Looking into the Spyglass

Portland's Red Squad past plays into present-day terrorism debate.

The City Council can draw from a long line of historic police-surveillance abuses as it prepares to reaffirm Portland's liberal-burg status by pulling out of the FBI's Joint Terrorism Task Force.

With the council expected to vote tonight on a resolution demanding greater civilian oversight of the task force-a deal-breaker for the FBI-local activists point to parallels between the police who staff the 8-year-old JTTF and cops who kept tabs decades ago on union organizers and suspected Communists.

The two Portland Police Bureau officers now with the JTTF had previous assignments in the bureau's criminal-intelligence division, a unit that shadowed local radicals and activists in the 1980s and 1990s. Retired Rutgers University political-science professor Michael Munk has spent the past 10 years tracing the threads connecting the PPB's "Red Squads" to their more modern-day versions.

"The connection is a very direct one," Munk says. "The purpose is to discourage people from dissent." Among the documentation Munk has culled is a 1986 article in the police-union newspaper announcing formation of an intelligence unit with an officer to check on "Radicals and Subversives." That officer, Munk says, had a documented history of Red Squad activities, like staking out a rally for South American leftists.

Munk says the unit's predecessors infiltrated unions in the 1930s, chronicled movements of anti-war protesters in the 1970s, trailed the ACLU in the 1980s and followed police watchdogs in the 1990s. In 2002, the Portland Tribune uncovered dozens of police surveillance files on law-abiding, politically active Portlanders.

City Commissioner Randy Leonard says the Police Bureau's history of spying on citizens is a driving force behind the resolution, which will have a public hearing at 6 pm Wednesday, March 30, in City Hall. "It's born out of real experience."

Chief Derrick Foxworth has declined to weigh in, saying he will work with the FBI on a case-by-case basis or with the task force.

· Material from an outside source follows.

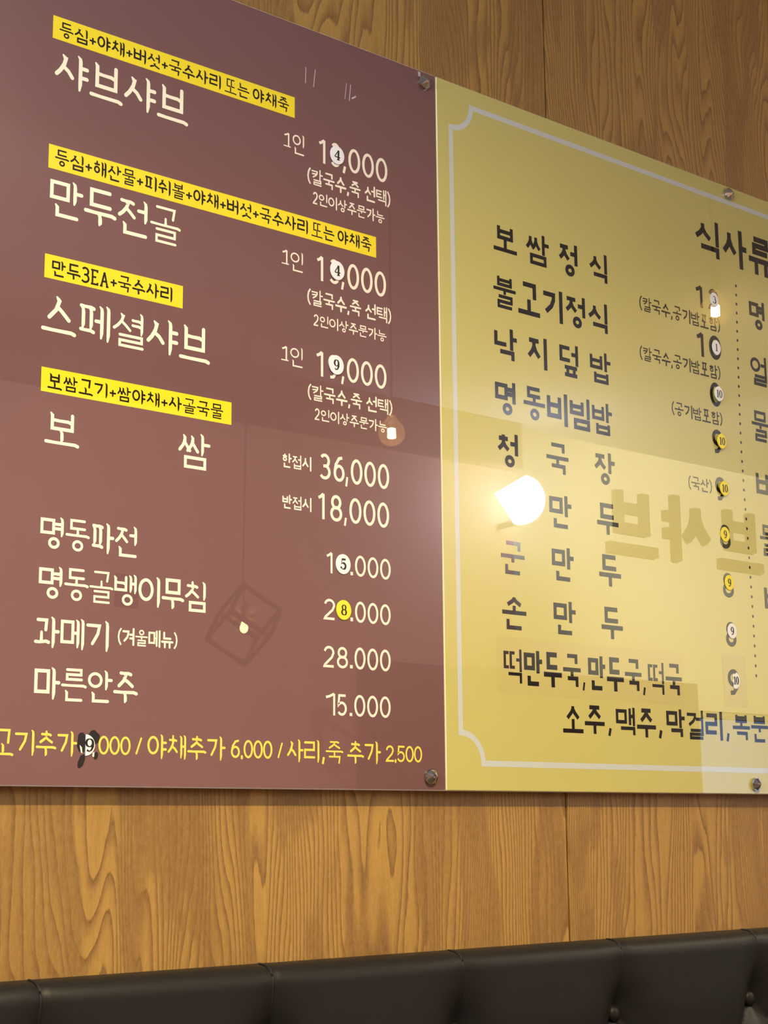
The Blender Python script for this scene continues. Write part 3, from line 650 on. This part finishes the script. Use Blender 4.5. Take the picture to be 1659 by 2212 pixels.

The JTTF officers have top-secret clearance, while their superiors on the city force do not-making it virtually impossible for the chief of police, the mayor or a lowly reporter to discover exactly how task-force police spend their time.

The FBI-which promises to reject the city's demands for more civilian oversight-won't shed much light on what JTTF officers do. The task force has assisted in several high-profile cases-like the investigation of accused eco-terrorist Tre Arrow (see Q&A, page 13) and the mistaken arrest of lawyer Brandon Mayfield. But FBI officials won't elaborate on what, if any, role Portland officers played.

Local activists believe investigators are still dogging protesters, even though Oregon law prohibits police from spying on the lawful activities of political and religious groups. In December, the Oregon ACLU filed Freedom of Information Act requests to discover whether the FBI has kept files on 17 local groups and individuals, ranging from Muslim groups to environmental activists. The requests are still pending.

Portland Copwatch's Dan Handelman believes officers twice spied on his group's parent organization, Peace and Justice Works. "The only way you find out what's going on is if documents happen to surface in a court case," Handelman says.

In 1996, Circuit Court Judge Michael Marcus ordered police to stop tracking citizens who aren't breaking the law. Two years later, when another document surfaced, Handelman unsuccessfully sued the police for violating Marcus' order.